» Required work: Set down the material below in full, matching it exactly.

==== Data extract

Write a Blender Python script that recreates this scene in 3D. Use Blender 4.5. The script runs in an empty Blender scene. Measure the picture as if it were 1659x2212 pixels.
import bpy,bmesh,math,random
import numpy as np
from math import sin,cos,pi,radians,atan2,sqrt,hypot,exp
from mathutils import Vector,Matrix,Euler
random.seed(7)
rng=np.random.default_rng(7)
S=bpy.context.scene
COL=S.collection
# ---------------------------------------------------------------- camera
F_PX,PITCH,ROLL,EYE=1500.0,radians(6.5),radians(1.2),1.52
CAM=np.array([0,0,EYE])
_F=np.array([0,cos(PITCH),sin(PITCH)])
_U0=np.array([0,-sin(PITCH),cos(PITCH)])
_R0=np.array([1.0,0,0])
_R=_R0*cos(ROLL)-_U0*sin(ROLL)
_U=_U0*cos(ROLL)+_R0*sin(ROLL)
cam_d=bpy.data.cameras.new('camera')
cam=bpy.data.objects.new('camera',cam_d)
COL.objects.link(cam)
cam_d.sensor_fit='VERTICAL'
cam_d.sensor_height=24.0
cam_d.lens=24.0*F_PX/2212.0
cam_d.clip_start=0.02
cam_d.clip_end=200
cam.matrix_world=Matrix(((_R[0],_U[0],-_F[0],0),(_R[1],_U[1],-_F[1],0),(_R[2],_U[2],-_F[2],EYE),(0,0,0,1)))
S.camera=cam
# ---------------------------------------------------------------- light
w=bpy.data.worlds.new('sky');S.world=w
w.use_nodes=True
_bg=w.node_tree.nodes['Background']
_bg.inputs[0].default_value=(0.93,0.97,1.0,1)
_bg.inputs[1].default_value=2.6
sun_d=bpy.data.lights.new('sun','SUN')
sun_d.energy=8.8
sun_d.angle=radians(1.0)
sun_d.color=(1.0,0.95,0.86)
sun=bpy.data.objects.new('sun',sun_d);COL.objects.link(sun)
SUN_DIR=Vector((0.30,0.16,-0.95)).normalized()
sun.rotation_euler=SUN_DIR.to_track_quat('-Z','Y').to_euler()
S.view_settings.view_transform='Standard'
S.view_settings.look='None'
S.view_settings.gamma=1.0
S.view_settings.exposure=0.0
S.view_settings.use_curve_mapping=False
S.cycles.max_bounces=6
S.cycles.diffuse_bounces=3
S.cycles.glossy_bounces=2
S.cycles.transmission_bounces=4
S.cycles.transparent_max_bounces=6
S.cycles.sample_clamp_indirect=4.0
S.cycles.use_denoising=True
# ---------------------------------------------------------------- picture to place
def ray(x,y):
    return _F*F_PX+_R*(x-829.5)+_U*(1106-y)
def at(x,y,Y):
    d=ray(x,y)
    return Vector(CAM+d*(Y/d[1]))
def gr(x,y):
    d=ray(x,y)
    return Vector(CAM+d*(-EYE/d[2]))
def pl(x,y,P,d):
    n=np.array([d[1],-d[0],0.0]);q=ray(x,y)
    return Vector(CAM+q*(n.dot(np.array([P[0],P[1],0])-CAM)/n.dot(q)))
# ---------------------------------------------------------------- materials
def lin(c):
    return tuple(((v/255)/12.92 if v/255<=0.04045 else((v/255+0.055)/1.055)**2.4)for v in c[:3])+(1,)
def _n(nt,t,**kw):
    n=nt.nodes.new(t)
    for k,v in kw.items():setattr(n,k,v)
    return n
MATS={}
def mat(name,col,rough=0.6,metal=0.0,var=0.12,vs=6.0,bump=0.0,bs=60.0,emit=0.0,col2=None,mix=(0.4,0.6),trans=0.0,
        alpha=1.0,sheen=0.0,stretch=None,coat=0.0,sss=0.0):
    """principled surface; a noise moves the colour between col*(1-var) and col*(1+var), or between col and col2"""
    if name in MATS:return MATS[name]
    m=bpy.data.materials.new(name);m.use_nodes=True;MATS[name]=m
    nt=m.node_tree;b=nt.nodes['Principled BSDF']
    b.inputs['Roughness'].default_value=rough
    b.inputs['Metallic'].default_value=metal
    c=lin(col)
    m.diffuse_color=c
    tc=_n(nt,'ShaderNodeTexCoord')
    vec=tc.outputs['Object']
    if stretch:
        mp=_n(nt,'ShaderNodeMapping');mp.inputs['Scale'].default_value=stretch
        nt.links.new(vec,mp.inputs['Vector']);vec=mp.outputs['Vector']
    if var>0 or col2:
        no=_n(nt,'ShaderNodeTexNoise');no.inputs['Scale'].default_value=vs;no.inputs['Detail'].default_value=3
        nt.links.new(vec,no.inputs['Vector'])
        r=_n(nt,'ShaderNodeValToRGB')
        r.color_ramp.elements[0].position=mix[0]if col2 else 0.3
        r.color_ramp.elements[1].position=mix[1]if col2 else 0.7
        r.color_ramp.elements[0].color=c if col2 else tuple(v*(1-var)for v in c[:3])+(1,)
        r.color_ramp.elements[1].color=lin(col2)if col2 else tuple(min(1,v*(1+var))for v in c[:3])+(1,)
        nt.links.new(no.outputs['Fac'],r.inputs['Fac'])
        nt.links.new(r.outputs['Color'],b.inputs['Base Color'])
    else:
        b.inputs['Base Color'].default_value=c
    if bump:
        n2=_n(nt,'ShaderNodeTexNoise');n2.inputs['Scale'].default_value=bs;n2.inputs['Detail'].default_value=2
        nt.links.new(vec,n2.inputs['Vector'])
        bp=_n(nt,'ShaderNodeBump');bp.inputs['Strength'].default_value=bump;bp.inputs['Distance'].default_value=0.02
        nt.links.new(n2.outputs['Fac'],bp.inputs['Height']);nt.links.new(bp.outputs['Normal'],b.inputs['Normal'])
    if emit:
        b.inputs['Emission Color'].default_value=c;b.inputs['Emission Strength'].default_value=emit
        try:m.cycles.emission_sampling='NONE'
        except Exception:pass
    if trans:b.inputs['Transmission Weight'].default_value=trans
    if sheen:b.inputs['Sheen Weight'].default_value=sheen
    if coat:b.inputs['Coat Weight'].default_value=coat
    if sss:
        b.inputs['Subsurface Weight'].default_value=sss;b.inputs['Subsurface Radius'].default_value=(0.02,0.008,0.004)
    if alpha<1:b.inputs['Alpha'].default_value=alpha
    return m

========

» Solution for this task:
Write a Blender Python script that recreates this scene in 3D. Use Blender 4.5. The script runs in an empty Blender scene. Measure the picture as if it were 1659x2212 pixels.
import bpy,bmesh,math,random
import numpy as np
from math import sin,cos,pi,radians,atan2,sqrt,hypot,exp
from mathutils import Vector,Matrix,Euler
random.seed(7)
rng=np.random.default_rng(7)
S=bpy.context.scene
COL=S.collection
# ---------------------------------------------------------------- camera
F_PX,PITCH,ROLL,EYE=1500.0,radians(6.5),radians(1.2),1.52
CAM=np.array([0,0,EYE])
_F=np.array([0,cos(PITCH),sin(PITCH)])
_U0=np.array([0,-sin(PITCH),cos(PITCH)])
_R0=np.array([1.0,0,0])
_R=_R0*cos(ROLL)-_U0*sin(ROLL)
_U=_U0*cos(ROLL)+_R0*sin(ROLL)
cam_d=bpy.data.cameras.new('camera')
cam=bpy.data.objects.new('camera',cam_d)
COL.objects.link(cam)
cam_d.sensor_fit='VERTICAL'
cam_d.sensor_height=24.0
cam_d.lens=24.0*F_PX/2212.0
cam_d.clip_start=0.02
cam_d.clip_end=200
cam.matrix_world=Matrix(((_R[0],_U[0],-_F[0],0),(_R[1],_U[1],-_F[1],0),(_R[2],_U[2],-_F[2],EYE),(0,0,0,1)))
S.camera=cam
# ---------------------------------------------------------------- light
w=bpy.data.worlds.new('sky');S.world=w
w.use_nodes=True
_bg=w.node_tree.nodes['Background']
_bg.inputs[0].default_value=(0.93,0.97,1.0,1)
_bg.inputs[1].default_value=2.6
sun_d=bpy.data.lights.new('sun','SUN')
sun_d.energy=8.8
sun_d.angle=radians(1.0)
sun_d.color=(1.0,0.95,0.86)
sun=bpy.data.objects.new('sun',sun_d);COL.objects.link(sun)
SUN_DIR=Vector((0.30,0.16,-0.95)).normalized()
sun.rotation_euler=SUN_DIR.to_track_quat('-Z','Y').to_euler()
S.view_settings.view_transform='Standard'
S.view_settings.look='None'
S.view_settings.gamma=1.0
S.view_settings.exposure=0.0
S.view_settings.use_curve_mapping=False
S.cycles.max_bounces=6
S.cycles.diffuse_bounces=3
S.cycles.glossy_bounces=2
S.cycles.transmission_bounces=4
S.cycles.transparent_max_bounces=6
S.cycles.sample_clamp_indirect=4.0
S.cycles.use_denoising=True
# ---------------------------------------------------------------- picture to place
def ray(x,y):
    return _F*F_PX+_R*(x-829.5)+_U*(1106-y)
def at(x,y,Y):
    d=ray(x,y)
    return Vector(CAM+d*(Y/d[1]))
def gr(x,y):
    d=ray(x,y)
    return Vector(CAM+d*(-EYE/d[2]))
def pl(x,y,P,d):
    n=np.array([d[1],-d[0],0.0]);q=ray(x,y)
    return Vector(CAM+q*(n.dot(np.array([P[0],P[1],0])-CAM)/n.dot(q)))
# ---------------------------------------------------------------- materials
def lin(c):
    return tuple(((v/255)/12.92 if v/255<=0.04045 else((v/255+0.055)/1.055)**2.4)for v in c[:3])+(1,)
def _n(nt,t,**kw):
    n=nt.nodes.new(t)
    for k,v in kw.items():setattr(n,k,v)
    return n
MATS={}
def mat(name,col,rough=0.6,metal=0.0,var=0.12,vs=6.0,bump=0.0,bs=60.0,emit=0.0,col2=None,mix=(0.4,0.6),trans=0.0,
        alpha=1.0,sheen=0.0,stretch=None,coat=0.0,sss=0.0):
    """principled surface; a noise moves the colour between col*(1-var) and col*(1+var), or between col and col2"""
    if name in MATS:return MATS[name]
    m=bpy.data.materials.new(name);m.use_nodes=True;MATS[name]=m
    nt=m.node_tree;b=nt.nodes['Principled BSDF']
    b.inputs['Roughness'].default_value=rough
    b.inputs['Metallic'].default_value=metal
    c=lin(col)
    m.diffuse_color=c
    tc=_n(nt,'ShaderNodeTexCoord')
    vec=tc.outputs['Object']
    if stretch:
        mp=_n(nt,'ShaderNodeMapping');mp.inputs['Scale'].default_value=stretch
        nt.links.new(vec,mp.inputs['Vector']);vec=mp.outputs['Vector']
    if var>0 or col2:
        no=_n(nt,'ShaderNodeTexNoise');no.inputs['Scale'].default_value=vs;no.inputs['Detail'].default_value=3
        nt.links.new(vec,no.inputs['Vector'])
        r=_n(nt,'ShaderNodeValToRGB')
        r.color_ramp.elements[0].position=mix[0]if col2 else 0.3
        r.color_ramp.elements[1].position=mix[1]if col2 else 0.7
        r.color_ramp.elements[0].color=c if col2 else tuple(v*(1-var)for v in c[:3])+(1,)
        r.color_ramp.elements[1].color=lin(col2)if col2 else tuple(min(1,v*(1+var))for v in c[:3])+(1,)
        nt.links.new(no.outputs['Fac'],r.inputs['Fac'])
        nt.links.new(r.outputs['Color'],b.inputs['Base Color'])
    else:
        b.inputs['Base Color'].default_value=c
    if bump:
        n2=_n(nt,'ShaderNodeTexNoise');n2.inputs['Scale'].default_value=bs;n2.inputs['Detail'].default_value=2
        nt.links.new(vec,n2.inputs['Vector'])
        bp=_n(nt,'ShaderNodeBump');bp.inputs['Strength'].default_value=bump;bp.inputs['Distance'].default_value=0.02
        nt.links.new(n2.outputs['Fac'],bp.inputs['Height']);nt.links.new(bp.outputs['Normal'],b.inputs['Normal'])
    if emit:
        b.inputs['Emission Color'].default_value=c;b.inputs['Emission Strength'].default_value=emit
        try:m.cycles.emission_sampling='NONE'
        except Exception:pass
    if trans:b.inputs['Transmission Weight'].default_value=trans
    if sheen:b.inputs['Sheen Weight'].default_value=sheen
    if coat:b.inputs['Coat Weight'].default_value=coat
    if sss:
        b.inputs['Subsurface Weight'].default_value=sss;b.inputs['Subsurface Radius'].default_value=(0.02,0.008,0.004)
    if alpha<1:b.inputs['Alpha'].default_value=alpha
    return m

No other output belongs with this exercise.